Kagan fleshed out a potential implication. "One religious group could opt out of this and another religious group could opt out of that and everything would be piecemeal and nothing would be uniform," she said.

Clement answered that each appeal for an exemption would have to be decided on a case-by-case basis.

While the liberal judges were concerned about the chaos coming from an overly broad exemption, Justice Anthony Kennedy—the likely swing vote in the case—expressed a different concern about the implication of the government’s position.

The Obama administration was arguing that for-profit corporations cannot make religious claims because they are making a financial profit. Kennedy then asked how far this position would extend.

"Under your view, a [for-]profit corporation could be forced—in principle, there are some statutes on the books now which would prevent it, but—could be forced in principle to pay for abortions," Kennedy said, wondering whether the government would agree.

The Obama administration’s lawyer did.

The rights of corporations vs. the rights of individuals

Justice Ruth Bader Ginsburg raised the issue of whether corporations can have the right to express a religion. The Religious Freedom Restoration Act, the 1993 law that protected people’s ability to express their religion when that expression is outlawed, was passed by Congress almost unanimously, and Ginsburg argued that it would not have received such overwhelming support had it extended the protection beyond individuals to for-profit corporations.

Sotomayor seemed to second Ginsburg’s concern over the rights of corporations. "How does a corporation exercise religion?" Sotomayor asked.

This question seemed to be limited to the liberal justices, though. Justice Samuel Alito asked Clement whether a corporation had ever been denied a religion-based exemption only because it was for-profit, and Clement confirmed that no case existed—a point that Chief Justice John Roberts returned to later.
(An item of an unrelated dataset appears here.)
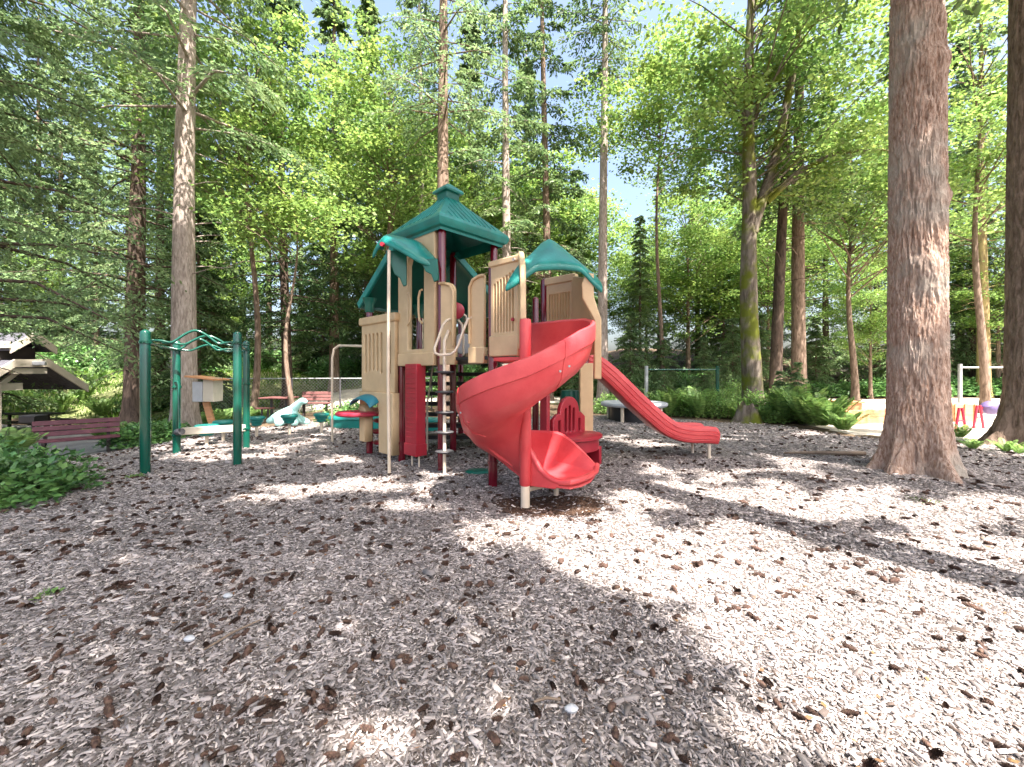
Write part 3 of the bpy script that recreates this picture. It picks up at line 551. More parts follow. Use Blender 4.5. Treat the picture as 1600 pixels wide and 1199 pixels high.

Neither the justices nor the lawyers mentioned the Citizens United case, which established that corporations have free-speech rights. That case is a clear parallel to the current case, as it established that corporations can have some of the same rights as individual people.
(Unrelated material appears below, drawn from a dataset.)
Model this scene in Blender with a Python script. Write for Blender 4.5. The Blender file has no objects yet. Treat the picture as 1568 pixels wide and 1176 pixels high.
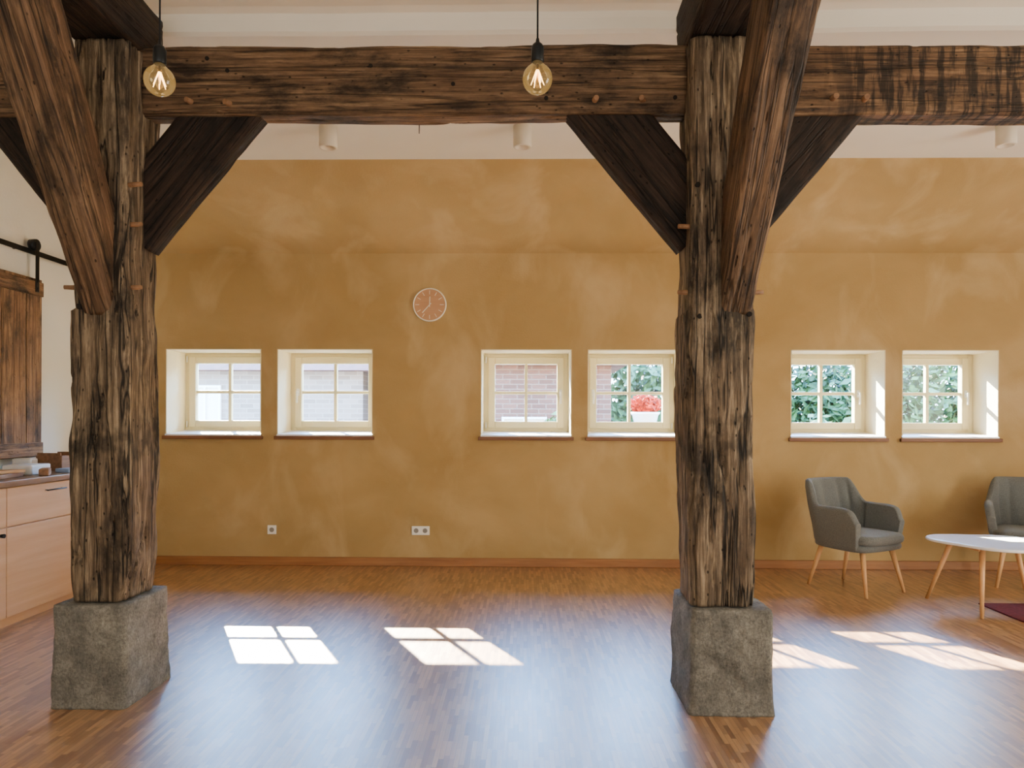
import bpy, bmesh, math, random
from mathutils import Vector, Matrix, noise
random.seed(7)
S = bpy.context.scene
COL = S.collection

# ------------------------------------------------------------ helpers
def link(o):
    COL.objects.link(o); return o

def mesh_obj(name, bm, mat=None, smooth=False, parent=None, local=False):
    me = bpy.data.meshes.new(name)
    bm.normal_update()
    bm.to_mesh(me); bm.free()
    if smooth:
        for p in me.polygons: p.use_smooth = True
    o = bpy.data.objects.new(name, me)
    if mat:
        for m in (mat if isinstance(mat, (list, tuple)) else [mat]): me.materials.append(m)
    link(o)
    if parent: attach(o, parent, local)
    return o

def attach(o, p, local=False):
    o.parent = p
    if not local:
        o.matrix_parent_inverse = p.matrix_basis.inverted()

def empty(name, loc=(0,0,0), rotz=0.0):
    e = bpy.data.objects.new(name, None)
    e.empty_display_size = 0.1
    e.matrix_basis = Matrix.Translation(loc) @ Matrix.Rotation(rotz, 4, 'Z')
    return link(e)

def bm_box(bm, lo, hi, bevel=0.0, seg=2, mi=0):
    r = bmesh.ops.create_cube(bm, size=1.0)
    vs = r['verts']
    c = [(lo[i]+hi[i])/2 for i in range(3)]; s = [abs(hi[i]-lo[i]) for i in range(3)]
    for v in vs: v.co = Vector((v.co[i]*s[i]+c[i] for i in range(3)))
    fs = set(f for v in vs for f in v.link_faces)
    for f in fs: f.material_index = mi
    if bevel > 0:
        es = list(set(e for v in vs for e in v.link_edges))
        bmesh.ops.bevel(bm, geom=es, offset=bevel, segments=seg, affect='EDGES', profile=0.5)

def box(name, lo, hi, mat, bevel=0.0, parent=None, local=False, seg=2):
    bm = bmesh.new(); bm_box(bm, lo, hi, bevel, seg)
    return mesh_obj(name, bm, mat, False, parent, local)

def bm_cone(bm, p0, p1, r0, r1, seg=20, caps=True, mi=0):
    p0 = Vector(p0); p1 = Vector(p1); z = (p1-p0).normalized()
    x = z.orthogonal().normalized(); y = z.cross(x)
    a = []; b = []
    for i in range(seg):
        t = 2*math.pi*i/seg; d = x*math.cos(t)+y*math.sin(t)
        a.append(bm.verts.new(p0+d*r0)); b.append(bm.verts.new(p1+d*r1))
    for i in range(seg):
        j = (i+1) % seg
        f = bm.faces.new((a[i], a[j], b[j], b[i])); f.smooth = True; f.material_index = mi
    if caps:
        bm.faces.new(a[::-1]).material_index = mi; bm.faces.new(b).material_index = mi

def cone(name, p0, p1, r0, r1, mat, parent=None, local=False, seg=20):
    bm = bmesh.new(); bm_cone(bm, p0, p1, r0, r1, seg)
    return mesh_obj(name, bm, mat, False, parent, local)

def lathe(name, prof, mat, center=(0,0,0), seg=32, parent=None, local=False):
    bm = bmesh.new(); rings = []
    for r, z in prof:
        rings.append([bm.verts.new((center[0]+r*math.cos(2*math.pi*i/seg), center[1]+r*math.sin(2*math.pi*i/seg), center[2]+z)) for i in range(seg)])
    for a, b in zip(rings, rings[1:]):
        for i in range(seg):
            j = (i+1) % seg
            bm.faces.new((a[i], a[j], b[j], b[i]))
    if prof[0][0] > 1e-4: bm.faces.new(rings[0][::-1])
    if prof[-1][0] > 1e-4: bm.faces.new(rings[-1])
    bmesh.ops.remove_doubles(bm, verts=bm.verts, dist=1e-5)
    return mesh_obj(name, bm, mat, True, parent, local)

# ------------------------------------------------------------ materials
def newmat(name):
    m = bpy.data.materials.new(name); m.use_nodes = True
    nt = m.node_tree; b = nt.nodes['Principled BSDF']
    return m, nt, nt.nodes, nt.links, b

def simple(name, col, rough=0.5, metal=0.0, var=0.06, scale=12, bump=0.0, bscale=80, spec=0.5):
    m, nt, N, L, b = newmat(name)
    tc = N.new('ShaderNodeTexCoord')
    n = N.new('ShaderNodeTexNoise'); n.inputs['Scale'].default_value = scale; n.inputs['Detail'].default_value = 5
    L.new(tc.outputs['Object'], n.inputs['Vector'])
    r = N.new('ShaderNodeValToRGB')
    r.color_ramp.elements[0].position = 0.3; r.color_ramp.elements[1].position = 0.7
    r.color_ramp.elements[0].color = (*[max(0, c*(1-var)) for c in col], 1)
    r.color_ramp.elements[1].color = (*[min(1, c*(1+var)) for c in col], 1)
    L.new(n.outputs['Fac'], r.inputs['Fac']); L.new(r.outputs['Color'], b.inputs['Base Color'])
    b.inputs['Roughness'].default_value = rough; b.inputs['Metallic'].default_value = metal
    b.inputs['Specular IOR Level'].default_value = spec
    if bump > 0:
        n2 = N.new('ShaderNodeTexNoise'); n2.inputs['Scale'].default_value = bscale; n2.inputs['Detail'].default_value = 6
        L.new(tc.outputs['Object'], n2.inputs['Vector'])
        bp = N.new('ShaderNodeBump'); bp.inputs['Strength'].default_value = bump; bp.inputs['Distance'].default_value = 0.01
        L.new(n2.outputs['Fac'], bp.inputs['Height']); L.new(bp.outputs['Normal'], b.inputs['Normal'])
    return m

def nz(N, L, vec, scale, detail=6, rough=0.55, dist=0.0):
    n = N.new('ShaderNodeTexNoise'); n.inputs['Scale'].default_value = scale
    n.inputs['Detail'].default_value = detail; n.inputs['Roughness'].default_value = rough
    n.inputs['Distortion'].default_value = dist
    L.new(vec, n.inputs['Vector']); return n.outputs['Fac']

def mapping(N, L, vec, sc=(1,1,1), rot=(0,0,0)):
    mp = N.new('ShaderNodeMapping'); mp.inputs['Scale'].default_value = sc; mp.inputs['Rotation'].default_value = rot
    L.new(vec, mp.inputs['Vector']); return mp.outputs['Vector']

def ramp(N, L, fac, stops):
    r = N.new('ShaderNodeValToRGB'); cr = r.color_ramp
    while len(cr.elements) < len(stops): cr.elements.new(0.5)
    for e, (p, c) in zip(cr.elements, stops):
        e.position = p; e.color = (*c, 1) if not isinstance(c, (int, float)) else (c, c, c, 1)
    L.new(fac, r.inputs['Fac']); return r.outputs['Color']

def mix(N, L, fac, a, b, mode='MIX'):
    x = N.new('ShaderNodeMix'); x.data_type = 'RGBA'; x.blend_type = mode
    if isinstance(fac, (int, float)): x.inputs[0].default_value = fac
    else: L.new(fac, x.inputs[0])
    for i, s in ((6, a), (7, b)):
        if isinstance(s, tuple): x.inputs[i].default_value = (*s, 1)
        else: L.new(s, x.inputs[i])
    return x.outputs[2]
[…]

Kennedy brought up a different, but related issue: the relative importance of the rights of Hobby Lobby’s employees. Obamacare creates a new right for employees to have free access to contraceptives, and Hobby Lobby’s exemption, if allowed, would nullify the employees' new right.

"The employee may not agree with these religious…beliefs of the employer," Kennedy said. "Does the religious belief just trump? Is that the way it works?"

Obamacare’s convoluted structure

The justices spent a considerable amount of time digging into the implications of the law’s structure.

In order for a law to trump an individual’s religious belief under the Religious Freedom Restoration Act, the law has to fulfill a compelling government interest by the least restrictive means possible. The Obama administration is claiming that universal access to free contraception is a compelling government interest.

The conservatives saw a weakness here, though, and asked many questions about whether the law’s numerous exemptions to this goal—including grandfathered insurance plans and exemptions for religious non-profit groups—demonstrate that no compelling interest actually exists.

The justices also discussed whether there might be a way to fulfill the law’s goals in a way that does not force people to violate their consciences. Perhaps the government could simply pay for the contraception directly, Justice Stephen Breyer said.

Several liberal justices wondered whether Hobby Lobby actually faced a burden on its religion at all. It could just stop buying insurance for its employees, pay the tax for not providing insurance, and ultimately save money, they argued.

The discussion touched on the Court’s controversial 2010 ruling on Obamacare’s individual mandate, where the Court, led by Chief Justice Roberts, ruled that the penalty for not buying insurance was actually a tax. Clement repeatedly referred to the tax as a "penalty"—a characterization that Sotomayor objected to.

"It’s not called a penalty," Sotomayor said. "It’s called a tax."

"She’s right about that," quipped Roberts, to laughter in the courtroom.